Nazi sympathizer Timothy Hale-Cusanelli was sentenced to four years in prison by a federal judge on Thursday for his involvement in the Capitol Insurrection in January of last year, according to multiple US reports.
The judge said that Cusanelli had "racist and antisemitic" motivations for breaking into the US Capitol and attempting to disrupt the election certification process and that the defendant's actions were hostile to religious minorities "including encouraging a recent rise in antisemitic attacks across the country," according to the New York Times report.
Cusanelli, 32, said in his defense that he didn't know that Congress met at the Capitol, to which the judge called his statement a lie.

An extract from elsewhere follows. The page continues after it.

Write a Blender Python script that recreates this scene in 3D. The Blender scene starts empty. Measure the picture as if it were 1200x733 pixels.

"You absolutely knew what you and others were doing," District Judge Trevor McFadden told Cusanelli.
Cusanelli's lawyer acknowledged that he made abhorrent comments in his life but said that Cusanelli had not committed the same crimes as many of the other pro-Trump rioters at the insurrection.

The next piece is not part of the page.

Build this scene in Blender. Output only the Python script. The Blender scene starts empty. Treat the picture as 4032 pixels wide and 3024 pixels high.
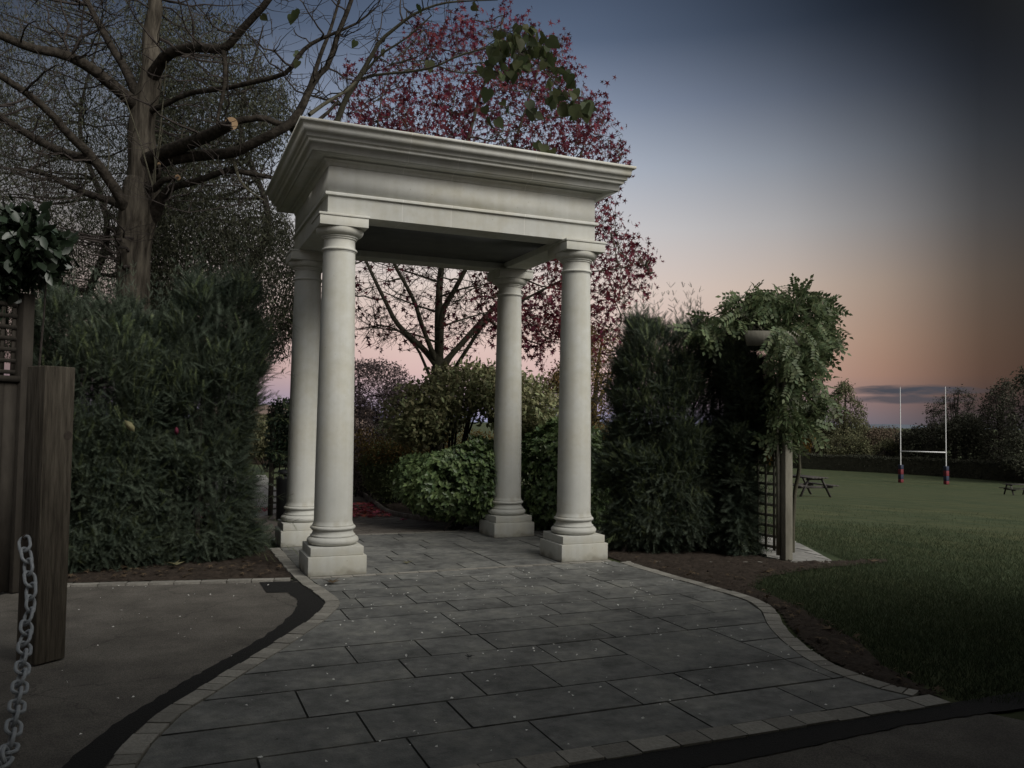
import bpy, math, random
import numpy as np
from mathutils import Matrix, Vector, noise

# ------------------------------------------------------------------ camera, sky, sun, exposure
SC = bpy.context.scene
COL = SC.collection
rng = np.random.default_rng(7)
random.seed(7)
FPX, YAW, PITCH, ROLL = 3281.9, -0.3966, 0.0446, 0.0136
CAM = np.array([-1.6447, -8.615, 1.55])
_c, _s = math.cos(YAW), math.sin(YAW)
_cp, _sp = math.cos(PITCH), math.sin(PITCH)
_cr, _sr = math.cos(ROLL), math.sin(ROLL)
RT = np.array([_c, _s, 0.0]); FH = np.array([-_s, _c, 0.0]); UZ = np.array([0, 0, 1.0])
FW = FH * _cp + UZ * _sp
UP = -FH * _sp + UZ * _cp
cr_ = _cr * RT + _sr * UP
cu_ = -_sr * RT + _cr * UP
cam_d = bpy.data.cameras.new('camera'); cam = bpy.data.objects.new('camera', cam_d); COL.objects.link(cam)
cam_d.sensor_width = 36.0; cam_d.sensor_fit = 'HORIZONTAL'; cam_d.lens = FPX / 4032 * 36
cam_d.clip_start = 0.05; cam_d.clip_end = 9000
M = Matrix.Identity(4)
for i in range(3):
    M[i][0] = cr_[i]; M[i][1] = cu_[i]; M[i][2] = -FW[i]; M[i][3] = CAM[i]
cam.matrix_world = M
SC.camera = cam
SC.render.engine = 'CYCLES'
SC.view_settings.view_transform = 'Standard'; SC.view_settings.look = 'None'
SC.view_settings.exposure = 0.0; SC.view_settings.gamma = 1.0

SUN_DIR = np.array([0.50, -1.0, 0.80]); SUN_DIR /= np.linalg.norm(SUN_DIR)   # towards the afterglow behind the camera
sl = bpy.data.lights.new('afterglow', 'SUN'); sl.energy = 2.8; sl.angle = math.radians(38); sl.color = (1.0, 0.965, 0.90)
so = bpy.data.objects.new('afterglow', sl); COL.objects.link(so)
so.rotation_euler = Vector(SUN_DIR.tolist()).to_track_quat('Z', 'Y').to_euler()


def lin(r, g, b, k=1.0):
    f = lambda c: ((c / 255 + 0.055) / 1.055) ** 2.4 if c > 10 else c / 255 / 12.92
    return (f(r) * k, f(g) * k, f(b) * k, 1.0)


W = bpy.data.worlds.new('World'); SC.world = W; W.use_nodes = True
nt = W.node_tree; nt.nodes.clear()


def N(nt, t, **kw):
    n = nt.nodes.new(t)
    for k, v in kw.items():
        if k.startswith('i_'):
            n.inputs[int(k[2:]) if k[2:].isdigit() else k[2:].replace('_', ' ')].default_value = v
        else:
            setattr(n, k, v)
    return n


def ramp(nt, stops, interp='LINEAR'):
    n = nt.nodes.new('ShaderNodeValToRGB'); cr = n.color_ramp; cr.interpolation = interp
    while len(cr.elements) > 1: cr.elements.remove(cr.elements[-1])
    cr.elements[0].position = stops[0][0]; cr.elements[0].color = stops[0][1]
    for p, c in stops[1:]:
        e = cr.elements.new(p); e.color = c
    return n


def math_(nt, op, a, b=None, clamp=False):
    n = nt.nodes.new('ShaderNodeMath'); n.operation = op; n.use_clamp = clamp
    for i, v in enumerate((a, b)):
        if v is None: continue
        if isinstance(v, (int, float)): n.inputs[i].default_value = v
        else: nt.links.new(v, n.inputs[i])
    return n.outputs[0]


def sky():
    L = nt.links.new
    out = N(nt, 'ShaderNodeOutputWorld'); bg = N(nt, 'ShaderNodeBackground')
    tc = N(nt, 'ShaderNodeTexCoord'); sep = N(nt, 'ShaderNodeSeparateXYZ')
    L(tc.outputs['Generated'], sep.inputs[0])
    z = sep.outputs[2]
    # elevation ramp of the eastern dusk sky: lavender shadow band, pink belt, pale arch, blue above
    e = lambda deg: math.sin(math.radians(deg)) / 1.2 + 0.02
    u = math_(nt, 'ADD', math_(nt, 'DIVIDE', z, 1.2), 0.02)
    east = ramp(nt, [(0.0, lin(120, 122, 150)), (e(0), lin(150, 152, 182)), (e(1.3), lin(180, 162, 178)), (e(3.2), lin(216, 184, 180)),
                     (e(5.5), lin(224, 197, 188)), (e(9), lin(224, 207, 198)), (e(13), lin(206, 204, 206)), (e(17), lin(176, 184, 198)),
                     (e(21), lin(134, 146, 168)), (e(25), lin(90, 104, 127)), (e(30), lin(62, 75, 97)), (e(45), lin(120, 132, 150)), (e(90), lin(168, 173, 182))])
    L(u, east.inputs[0])
    # azimuth: x' = component to the right of the view axis, y' = along it (both world directions)
    dx = N(nt, 'ShaderNodeVectorMath', operation='DOT_PRODUCT'); dx.inputs[1].default_value = RT.tolist()
    dy = N(nt, 'ShaderNodeVectorMath', operation='DOT_PRODUCT'); dy.inputs[1].default_value = FH.tolist()
    L(tc.outputs['Generated'], dx.inputs[0]); L(tc.outputs['Generated'], dy.inputs[0])
    az = math_(nt, 'ARCTAN2', dx.outputs['Value'], dy.outputs['Value'])      # 0 ahead, + to the right
    azn = math_(nt, 'ADD', math_(nt, 'DIVIDE', az, 2 * math.pi), 0.5)         # 0.5 ahead, 0/1 behind
    a = lambda deg: 0.5 + deg / 360
    g = lambda v: (v, v, v, 1)
    fall = ramp(nt, [(0, g(1)), (a(-150), g(0.22)), (a(-50), g(0.15)), (a(-33), g(0.32)), (a(-24), g(0.5)), (a(-15), g(0.82)), (a(-7), g(1)), (a(5), (0.97, 0.97, 0.97, 1)), (a(12), (0.88, 0.86, 0.82, 1)),
                     (a(18), (0.78, 0.71, 0.59, 1)), (a(24), (0.50, 0.42, 0.31, 1)), (a(29), (0.17, 0.14, 0.10, 1)), (a(34), (0.07, 0.06, 0.045, 1)), (a(80), (0.12, 0.12, 0.13, 1)), (a(120), g(0.7)), (1, g(1))], 'LINEAR')
    L(azn, fall.inputs[0])  # vignette put into the sky colour: dims towards both sides of the view
    el0 = math_(nt, 'ARCSINE', z)
    bw = N(nt, 'ShaderNodeRGBToBW'); L(fall.outputs[0], bw.inputs[0])
    hi = math_(nt, 'DIVIDE', math_(nt, 'SUBTRACT', el0, math.radians(4)), math.radians(9), True)
    mxf = N(nt, 'ShaderNodeMix', data_type='RGBA'); L(math_(nt, 'ADD', math_(nt, 'MULTIPLY', hi, .75), .2), mxf.inputs[0]); L(fall.outputs[0], mxf.inputs[6]); L(bw.outputs[0], mxf.inputs[7])
    up_ = N(nt, 'ShaderNodeMapRange', interpolation_type='SMOOTHSTEP'); L(el0, up_.inputs[0]); up_.inputs[1].default_value = math.radians(7); up_.inputs[2].default_value = math.radians(30)
    rt_ = N(nt, 'ShaderNodeMapRange', interpolation_type='SMOOTHSTEP'); L(az, rt_.inputs[0]); rt_.inputs[1].default_value = math.radians(0); rt_.inputs[2].default_value = math.radians(30)
    dk = math_(nt, 'SUBTRACT', 1.0, math_(nt, 'MULTIPLY', math_(nt, 'MULTIPLY', up_.outputs[0], rt_.outputs[0]), .88))  # further vignette darkening painted into the upper right sky
    sc_ = N(nt, 'ShaderNodeVectorMath', operation='SCALE'); L(mxf.outputs[2], sc_.inputs[0]); L(dk, sc_.inputs['Scale'])
    m1 = N(nt, 'ShaderNodeMix', data_type='RGBA', blend_type='MULTIPLY'); m1.inputs[0].default_value = 1
    L(east.outputs[0], m1.inputs[6]); L(sc_.outputs[0], m1.inputs[7])
    # low bank of cloud over the far hill
    el = math_(nt, 'ARCSINE', z)
    cx = math_(nt, 'DIVIDE', math_(nt, 'SUBTRACT', az, math.radians(25.6)), math.radians(4.4))
    nz = N(nt, 'ShaderNodeTexNoise'); nz.inputs['Scale'].default_value = 1; nz.inputs['Detail'].default_value = 5
    mp = N(nt, 'ShaderNodeMapping'); mp.inputs['Scale'].default_value = (22, 22, 140); L(tc.outputs['Generated'], mp.inputs[0]); L(mp.outputs[0], nz.inputs['Vector'])
    for ec, eh, k, sh in ((2.25, 0.36, 0.95, 0.0), (1.70, 0.28, 0.75, -0.12)):
        ce = math_(nt, 'DIVIDE', math_(nt, 'SUBTRACT', el, math.radians(ec)), math.radians(eh))
        cxx = math_(nt, 'SUBTRACT', cx, sh)
        r2 = math_(nt, 'ADD', math_(nt, 'MULTIPLY', cxx, cxx), math_(nt, 'MULTIPLY', ce, ce))
        v = math_(nt, 'SUBTRACT', math_(nt, 'ADD', 1.0, math_(nt, 'MULTIPLY', math_(nt, 'SUBTRACT', nz.outputs[0], 0.5), 2.2)), r2)
        v = math_(nt, 'MULTIPLY', math_(nt, 'MULTIPLY', v, 1.3, True), k)
        mc = N(nt, 'ShaderNodeMix', data_type='RGBA'); L(v, mc.inputs[0]); L(m1.outputs[2], mc.inputs[6]); mc.inputs[7].default_value = lin(66, 70, 79)
        m1 = mc
    # brighter western afterglow behind the camera
    glow = ramp(nt, [(0, g(0)), (0.5, g(0)), (1, g(1))]); 
    gd = N(nt, 'ShaderNodeVectorMath', operation='DOT_PRODUCT'); gd.inputs[1].default_value = SUN_DIR.tolist(); L(tc.outputs['Generated'], gd.inputs[0])
    gg = math_(nt, 'POWER', math_(nt, 'MAXIMUM', gd.outputs['Value'], 0), 2.0)
    ad = N(nt, 'ShaderNodeMix', data_type='RGBA', blend_type='ADD'); L(gg, ad.inputs[0]); L(m1.outputs[2], ad.inputs[6]); ad.inputs[7].default_value = (0.75, 0.75, 0.73, 1)
    # ground side of the sphere stays dark
    L(ad.outputs[2], bg.inputs[0]); bg.inputs[1].default_value = 1.0
    L(bg.outputs[0], out.inputs[0])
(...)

A memo filed last week saw that Cusanelli made claims to his roommate that “Jewish interests [were] puppeteering the media, major corporations, the Democratic Party, Joe Biden and the government as a whole.”

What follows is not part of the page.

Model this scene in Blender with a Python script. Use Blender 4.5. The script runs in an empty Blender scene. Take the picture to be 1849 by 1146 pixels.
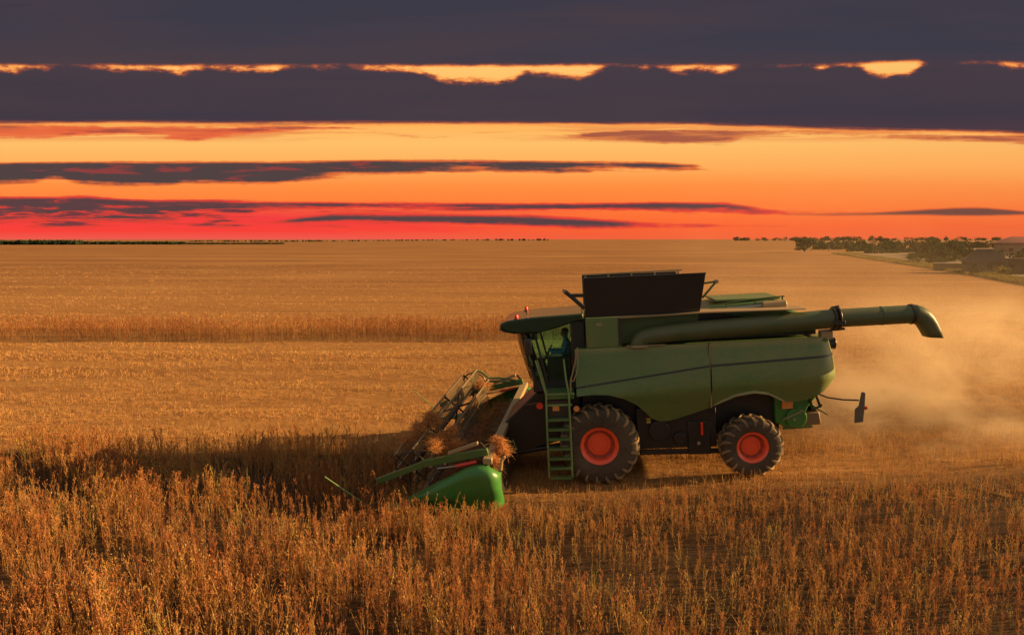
import bpy, bmesh, math, random
import numpy as np
from mathutils import Vector, Matrix
R = math.radians
random.seed(7)
rng = np.random.default_rng(11)
sc = bpy.context.scene
col = sc.collection

# ------------------------------------------------------------------ camera
PITCH = math.atan(141 / 1233)
cam_d = bpy.data.cameras.new('camera')
cam = bpy.data.objects.new('camera', cam_d)
col.objects.link(cam)
cam.location = (0, 0, 6.0)
cam.rotation_euler = (math.pi / 2 - PITCH, 0, 0)
cam_d.sensor_width = 36.0
cam_d.lens = 36.0 * 1233 / 1849
cam_d.clip_end = 30000
sc.camera = cam

# ------------------------------------------------------------------ exposure
sc.view_settings.view_transform = 'Standard'
sc.view_settings.look = 'None'
sc.view_settings.gamma = 1
sc.view_settings.exposure = EXPOSURE = 1.12
sc.cycles.use_denoising = True
sc.cycles.denoiser = 'OPENIMAGEDENOISE'
sc.cycles.denoising_input_passes = 'RGB_ALBEDO_NORMAL'
sc.cycles.denoising_prefilter = 'ACCURATE'
sc.cycles.max_bounces = 8
sc.cycles.transparent_max_bounces = 16
sc.cycles.volume_bounces = 1
sc.cycles.volume_step_rate = 1.0
sc.cycles.volume_max_steps = 256

# ------------------------------------------------------------------ sun
SUN_EL, SUN_AZ = R(18), R(1)          # azimuth from +X (image right), negative = towards the camera
sun_d = bpy.data.lights.new('sun', 'SUN')
sun = bpy.data.objects.new('sun', sun_d)
col.objects.link(sun)
to_sun = Vector((math.cos(SUN_EL) * math.cos(SUN_AZ), math.cos(SUN_EL) * math.sin(SUN_AZ), math.sin(SUN_EL)))
sun.rotation_euler = to_sun.to_track_quat('Z', 'Y').to_euler()
sun_d.energy = 5.0
sun_d.angle = R(0.6)
sun_d.color = (1.0, 0.61, 0.245)


# ------------------------------------------------------------------ node maths
class E:
    """A socket one can calculate with."""
    nt = None

    def __init__(s, sock): s.s = sock

    @staticmethod
    def op(kind, *a, clamp=False):
        n = E.nt.nodes.new('ShaderNodeMath'); n.operation = kind; n.use_clamp = clamp
        for i, x in enumerate(a):
            if isinstance(x, E): E.nt.links.new(x.s, n.inputs[i])
            else: n.inputs[i].default_value = x
        return E(n.outputs[0])

    def __add__(s, o): return E.op('ADD', s, o)
    __radd__ = __add__
    def __sub__(s, o): return E.op('SUBTRACT', s, o)
    def __rsub__(s, o): return E.op('SUBTRACT', o, s)
    def __mul__(s, o): return E.op('MULTIPLY', s, o)
    __rmul__ = __mul__
    def __truediv__(s, o): return E.op('DIVIDE', s, o)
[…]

Despite this, Cusanelli testified that he isn't antisemitic and that he's half-Jewish.
“Jewish interests are puppeteering the media, major corporations, the Democratic Party, Joe Biden and the government as a whole.”
Timothy Hale-Cusanelli
At the insurrection itself, Cusanelli yelled for fellow rioters to "advance" into the Capitol building and helped pull a rioter away from a Capitol officer who was trying to detain him, CNN reported.
Who is Timothy Hale-Cusanelli?
The defendant also liked to dress up as Adolf Hitler, as seen in photos posted on US reports. Before joining other pro-Trump rioters on January 6, Cusanelli was a naval station security guard, US sources reported.
He was convicted of all five criminal charges he faced a few months after the insurrection, including obstruction of the 2020 election results certification at a Washington Federal District Court. Prosecutors then sought 6.5 years in prison for the Nazi sympathizer, according to NBC News.
Prosecutors at the trial on Thursday also said he was "extremely tolerant of violence and death" and lied under oath, as well as stating that he “subscribes to White Supremacist and Nazi-Sympathizer ideologies that drive his enthusiasm for another civil war.”
Cusanelli was also sentenced to supervised release for three years and a fine of $2,000 in restitution, CNN reported.